Manipulating clusters of deformable objects presents a substantial challenge with widespread applicability, but requires contact-rich whole-arm interactions. A potential solution must address the limited capacity for realistic model synthesis, high uncertainty in perception, and the lack of efficient spatial abstractions, among others. We propose a novel framework for learning model-free policies integrating two modalities: 3D point clouds and proprioceptive touch indicators, emphasising manipulation with full body contact awareness, going beyond traditional end-effector modes. Our reinforcement learning framework leverages a distributional state representation, aided by kernel mean embeddings, to achieve improved training efficiency and real-time inference. Furthermore, we propose a novel context-agnostic occlusion heuristic to clear deformables from a target region for exposure tasks. We deploy the framework in a power line clearance scenario and observe that the agent generates creative strategies leveraging multiple arm links for de-occlusion. Finally, we perform zero-shot sim-to-real policy transfer, allowing the arm to clear real branches with unknown occlusion patterns, unseen topology, and uncertain dynamics. Website: https://sites.google.com/view/dcmwap/

Deformable Cluster Manipulation via Whole-Arm Policy Learning

TL;DR

This work tackles deformable cluster manipulation under occlusion by learning a model-free, multi-modal policy that operates with full-arm contact.
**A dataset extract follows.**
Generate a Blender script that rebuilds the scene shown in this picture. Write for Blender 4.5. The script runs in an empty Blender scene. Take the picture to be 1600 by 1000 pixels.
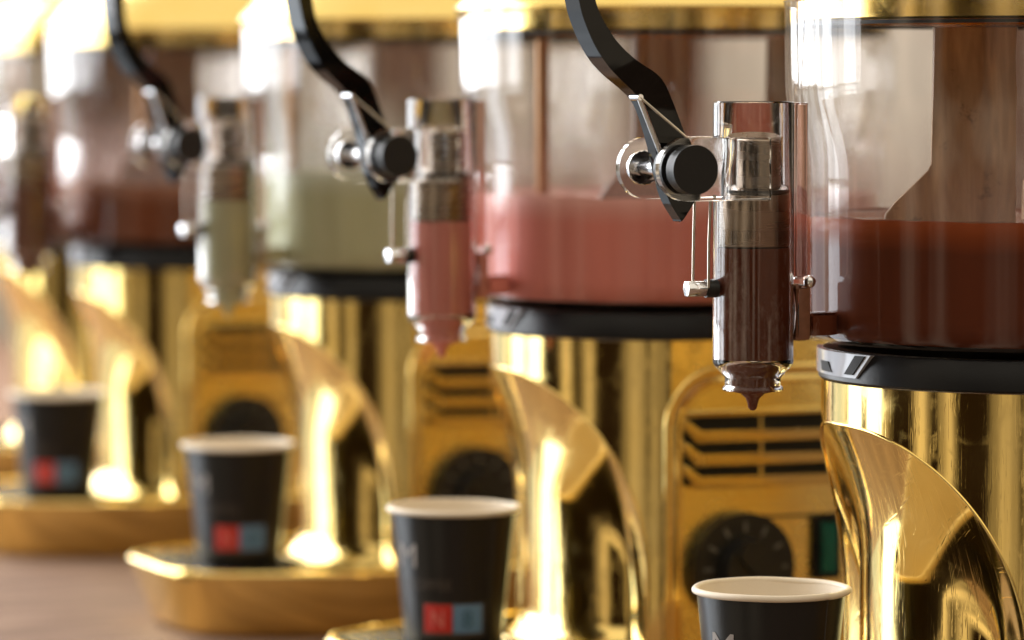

It fuses segmented 3D point clouds with proprioceptive touch through a distributional state representation in RKHS using kernel mean embeddings, and it uses a context-agnostic occlusion reward to drive de-occlusion. Trained in massively parallel Isaac Gym simulations with domain randomization, the policy transfers zero-shot to real Kinova hardware equipped with a single RGB-D camera, aided by a robust real-vision pipeline. Across extensive ablations and real-world tests, the approach outperforms hand-crafted IK baselines and graph-based baselines, highlighting the value of global distributional features and proprioceptive contact cues for learned, whole-arm manipulation of deformable clusters. Limitations remain in perception quality and sim-to-real gaps, with future work aimed at enhanced perception, system identification, tactile sensing, and broader deployment to other deformable clearance tasks.

Abstract

Manipulating clusters of deformable objects presents a substantial challenge with widespread applicability, but requires contact-rich whole-arm interactions. A potential solution must address the limited capacity for realistic model synthesis, high uncertainty in perception, and the lack of efficient spatial abstractions, among others. We propose a novel framework for learning model-free policies integrating two modalities: 3D point clouds and proprioceptive touch indicators, emphasising manipulation with full body contact awareness, going beyond traditional end-effector modes. Our reinforcement learning framework leverages a distributional state representation, aided by kernel mean embeddings, to achieve improved training efficiency and real-time inference. Furthermore, we propose a novel context-agnostic occlusion heuristic to clear deformables from a target region for exposure tasks. We deploy the framework in a power line clearance scenario and observe that the agent generates creative strategies leveraging multiple arm links for de-occlusion. Finally, we perform zero-shot sim-to-real policy transfer, allowing the arm to clear real branches with unknown occlusion patterns, unseen topology, and uncertain dynamics. Website: https://sites.google.com/view/dcmwap/

Paper Structure

This paper contains 16 sections, 7 equations, 4 figures, 4 tables.

Figures (4)

  • Figure 1: Overview: (1) Segmented point clouds corresponding to the clustered deformable branches, clearance region, and the robot are captured from the scene. (2) Distribution embeddings representing global scene are generated via kernel mean operator. Additional features include neighbourhood point features, robot sensor metrics, and proprioceptive contact indicators. (3) RL training with domain randomised geometry and dynamics on Isaac Gym parallel simulator. (4) Inference & zero-shot transfer to the real world aided by Grounding DINO, SAM-HQ, and Cutie frameworks.
  • Figure 2: (a) Manual pruning of overhanging branches impeding power lines, from siebert2014survey (b) Our simulation setup with an L-system structure for the power line clearance scenario.
  • Figure 3: Terminal state poses: (a)(b): Simulation trajectory states showing the whole arm being utilised to shield the power line. (c)-(e): Similar real strategies using various arm links for clearance, executed on branches of different tree species.
  • Figure 4: Ablation showing the relevance of key feature groups in our multi-modal policy. (-) indicates the removal of the single specified group. Each data point is a trained policy with a varying noise level. Boxes indicate median and IQR.